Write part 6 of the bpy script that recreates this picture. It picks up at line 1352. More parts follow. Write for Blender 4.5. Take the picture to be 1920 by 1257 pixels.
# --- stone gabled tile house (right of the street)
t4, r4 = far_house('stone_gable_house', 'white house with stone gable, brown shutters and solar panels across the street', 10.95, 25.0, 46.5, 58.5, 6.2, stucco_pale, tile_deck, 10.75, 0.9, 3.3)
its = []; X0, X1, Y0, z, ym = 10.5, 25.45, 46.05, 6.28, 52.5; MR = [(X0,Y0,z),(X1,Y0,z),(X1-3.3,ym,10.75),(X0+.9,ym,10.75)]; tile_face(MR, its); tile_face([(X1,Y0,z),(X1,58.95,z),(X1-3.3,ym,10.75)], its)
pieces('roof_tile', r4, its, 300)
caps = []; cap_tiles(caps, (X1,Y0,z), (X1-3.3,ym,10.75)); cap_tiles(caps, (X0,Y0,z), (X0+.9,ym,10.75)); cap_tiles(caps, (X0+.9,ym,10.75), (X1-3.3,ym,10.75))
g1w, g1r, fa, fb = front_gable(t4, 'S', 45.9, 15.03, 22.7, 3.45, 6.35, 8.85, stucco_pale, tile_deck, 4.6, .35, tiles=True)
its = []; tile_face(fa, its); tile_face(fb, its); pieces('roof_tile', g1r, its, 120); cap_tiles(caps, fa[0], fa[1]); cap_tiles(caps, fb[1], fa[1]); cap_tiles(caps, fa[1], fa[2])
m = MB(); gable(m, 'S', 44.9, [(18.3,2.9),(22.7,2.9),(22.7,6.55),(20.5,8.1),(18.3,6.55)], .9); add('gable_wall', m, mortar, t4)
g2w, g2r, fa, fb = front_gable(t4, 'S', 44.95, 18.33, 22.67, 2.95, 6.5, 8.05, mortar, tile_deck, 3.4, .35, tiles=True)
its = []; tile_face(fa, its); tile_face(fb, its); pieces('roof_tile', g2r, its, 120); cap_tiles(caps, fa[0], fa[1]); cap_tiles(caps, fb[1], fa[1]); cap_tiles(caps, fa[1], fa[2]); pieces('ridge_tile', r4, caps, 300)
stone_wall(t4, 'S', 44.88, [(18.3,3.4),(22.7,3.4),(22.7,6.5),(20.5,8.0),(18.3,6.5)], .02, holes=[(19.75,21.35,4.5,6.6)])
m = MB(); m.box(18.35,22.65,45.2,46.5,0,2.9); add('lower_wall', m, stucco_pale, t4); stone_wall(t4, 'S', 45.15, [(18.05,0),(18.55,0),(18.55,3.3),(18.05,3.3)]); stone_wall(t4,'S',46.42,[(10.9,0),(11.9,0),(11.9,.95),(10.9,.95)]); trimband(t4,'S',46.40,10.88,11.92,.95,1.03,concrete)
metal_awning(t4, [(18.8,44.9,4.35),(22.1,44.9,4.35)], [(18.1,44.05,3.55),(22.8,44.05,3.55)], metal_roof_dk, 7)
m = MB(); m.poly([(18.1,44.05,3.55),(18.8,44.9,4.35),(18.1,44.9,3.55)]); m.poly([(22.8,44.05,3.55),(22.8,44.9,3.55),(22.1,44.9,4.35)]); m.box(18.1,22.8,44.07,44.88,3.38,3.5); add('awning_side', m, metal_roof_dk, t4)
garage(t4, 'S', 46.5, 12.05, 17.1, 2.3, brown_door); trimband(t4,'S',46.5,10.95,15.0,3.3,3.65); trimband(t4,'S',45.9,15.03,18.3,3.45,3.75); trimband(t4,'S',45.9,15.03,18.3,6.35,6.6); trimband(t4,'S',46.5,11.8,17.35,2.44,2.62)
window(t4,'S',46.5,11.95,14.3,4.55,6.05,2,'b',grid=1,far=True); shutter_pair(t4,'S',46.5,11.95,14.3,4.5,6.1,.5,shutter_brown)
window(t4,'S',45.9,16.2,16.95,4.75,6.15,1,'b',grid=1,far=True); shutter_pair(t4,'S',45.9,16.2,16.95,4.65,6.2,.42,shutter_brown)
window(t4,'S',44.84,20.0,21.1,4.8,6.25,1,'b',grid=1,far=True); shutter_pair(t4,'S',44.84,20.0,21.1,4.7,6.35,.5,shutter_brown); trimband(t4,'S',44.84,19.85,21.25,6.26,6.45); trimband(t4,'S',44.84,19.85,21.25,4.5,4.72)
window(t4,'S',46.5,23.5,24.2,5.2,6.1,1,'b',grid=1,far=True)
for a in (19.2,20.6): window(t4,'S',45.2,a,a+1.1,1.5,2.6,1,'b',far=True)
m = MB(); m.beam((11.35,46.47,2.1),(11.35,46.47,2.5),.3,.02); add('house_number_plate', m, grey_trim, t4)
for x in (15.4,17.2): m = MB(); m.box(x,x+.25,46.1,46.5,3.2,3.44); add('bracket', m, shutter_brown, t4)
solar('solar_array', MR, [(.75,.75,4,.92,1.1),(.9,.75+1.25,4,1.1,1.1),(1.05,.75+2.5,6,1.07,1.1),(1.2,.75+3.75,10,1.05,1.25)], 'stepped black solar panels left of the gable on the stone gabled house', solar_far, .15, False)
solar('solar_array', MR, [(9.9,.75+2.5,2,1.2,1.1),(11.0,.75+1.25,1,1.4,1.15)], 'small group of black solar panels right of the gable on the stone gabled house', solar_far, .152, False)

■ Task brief
Nothing should be changed: write out all of the data as is.

■ Output for this exercise
Write part 6 of the bpy script that recreates this picture. It picks up at line 1352. More parts follow. Write for Blender 4.5. Take the picture to be 1920 by 1257 pixels.
# --- stone gabled tile house (right of the street)
t4, r4 = far_house('stone_gable_house', 'white house with stone gable, brown shutters and solar panels across the street', 10.95, 25.0, 46.5, 58.5, 6.2, stucco_pale, tile_deck, 10.75, 0.9, 3.3)
its = []; X0, X1, Y0, z, ym = 10.5, 25.45, 46.05, 6.28, 52.5; MR = [(X0,Y0,z),(X1,Y0,z),(X1-3.3,ym,10.75),(X0+.9,ym,10.75)]; tile_face(MR, its); tile_face([(X1,Y0,z),(X1,58.95,z),(X1-3.3,ym,10.75)], its)
pieces('roof_tile', r4, its, 300)
caps = []; cap_tiles(caps, (X1,Y0,z), (X1-3.3,ym,10.75)); cap_tiles(caps, (X0,Y0,z), (X0+.9,ym,10.75)); cap_tiles(caps, (X0+.9,ym,10.75), (X1-3.3,ym,10.75))
g1w, g1r, fa, fb = front_gable(t4, 'S', 45.9, 15.03, 22.7, 3.45, 6.35, 8.85, stucco_pale, tile_deck, 4.6, .35, tiles=True)
its = []; tile_face(fa, its); tile_face(fb, its); pieces('roof_tile', g1r, its, 120); cap_tiles(caps, fa[0], fa[1]); cap_tiles(caps, fb[1], fa[1]); cap_tiles(caps, fa[1], fa[2])
m = MB(); gable(m, 'S', 44.9, [(18.3,2.9),(22.7,2.9),(22.7,6.55),(20.5,8.1),(18.3,6.55)], .9); add('gable_wall', m, mortar, t4)
g2w, g2r, fa, fb = front_gable(t4, 'S', 44.95, 18.33, 22.67, 2.95, 6.5, 8.05, mortar, tile_deck, 3.4, .35, tiles=True)
its = []; tile_face(fa, its); tile_face(fb, its); pieces('roof_tile', g2r, its, 120); cap_tiles(caps, fa[0], fa[1]); cap_tiles(caps, fb[1], fa[1]); cap_tiles(caps, fa[1], fa[2]); pieces('ridge_tile', r4, caps, 300)
stone_wall(t4, 'S', 44.88, [(18.3,3.4),(22.7,3.4),(22.7,6.5),(20.5,8.0),(18.3,6.5)], .02, holes=[(19.75,21.35,4.5,6.6)])
m = MB(); m.box(18.35,22.65,45.2,46.5,0,2.9); add('lower_wall', m, stucco_pale, t4); stone_wall(t4, 'S', 45.15, [(18.05,0),(18.55,0),(18.55,3.3),(18.05,3.3)]); stone_wall(t4,'S',46.42,[(10.9,0),(11.9,0),(11.9,.95),(10.9,.95)]); trimband(t4,'S',46.40,10.88,11.92,.95,1.03,concrete)
metal_awning(t4, [(18.8,44.9,4.35),(22.1,44.9,4.35)], [(18.1,44.05,3.55),(22.8,44.05,3.55)], metal_roof_dk, 7)
m = MB(); m.poly([(18.1,44.05,3.55),(18.8,44.9,4.35),(18.1,44.9,3.55)]); m.poly([(22.8,44.05,3.55),(22.8,44.9,3.55),(22.1,44.9,4.35)]); m.box(18.1,22.8,44.07,44.88,3.38,3.5); add('awning_side', m, metal_roof_dk, t4)
garage(t4, 'S', 46.5, 12.05, 17.1, 2.3, brown_door); trimband(t4,'S',46.5,10.95,15.0,3.3,3.65); trimband(t4,'S',45.9,15.03,18.3,3.45,3.75); trimband(t4,'S',45.9,15.03,18.3,6.35,6.6); trimband(t4,'S',46.5,11.8,17.35,2.44,2.62)
window(t4,'S',46.5,11.95,14.3,4.55,6.05,2,'b',grid=1,far=True); shutter_pair(t4,'S',46.5,11.95,14.3,4.5,6.1,.5,shutter_brown)
window(t4,'S',45.9,16.2,16.95,4.75,6.15,1,'b',grid=1,far=True); shutter_pair(t4,'S',45.9,16.2,16.95,4.65,6.2,.42,shutter_brown)
window(t4,'S',44.84,20.0,21.1,4.8,6.25,1,'b',grid=1,far=True); shutter_pair(t4,'S',44.84,20.0,21.1,4.7,6.35,.5,shutter_brown); trimband(t4,'S',44.84,19.85,21.25,6.26,6.45); trimband(t4,'S',44.84,19.85,21.25,4.5,4.72)
window(t4,'S',46.5,23.5,24.2,5.2,6.1,1,'b',grid=1,far=True)
for a in (19.2,20.6): window(t4,'S',45.2,a,a+1.1,1.5,2.6,1,'b',far=True)
m = MB(); m.beam((11.35,46.47,2.1),(11.35,46.47,2.5),.3,.02); add('house_number_plate', m, grey_trim, t4)
for x in (15.4,17.2): m = MB(); m.box(x,x+.25,46.1,46.5,3.2,3.44); add('bracket', m, shutter_brown, t4)
solar('solar_array', MR, [(.75,.75,4,.92,1.1),(.9,.75+1.25,4,1.1,1.1),(1.05,.75+2.5,6,1.07,1.1),(1.2,.75+3.75,10,1.05,1.25)], 'stepped black solar panels left of the gable on the stone gabled house', solar_far, .15, False)
solar('solar_array', MR, [(9.9,.75+2.5,2,1.2,1.1),(11.0,.75+1.25,1,1.4,1.15)], 'small group of black solar panels right of the gable on the stone gabled house', solar_far, .152, False)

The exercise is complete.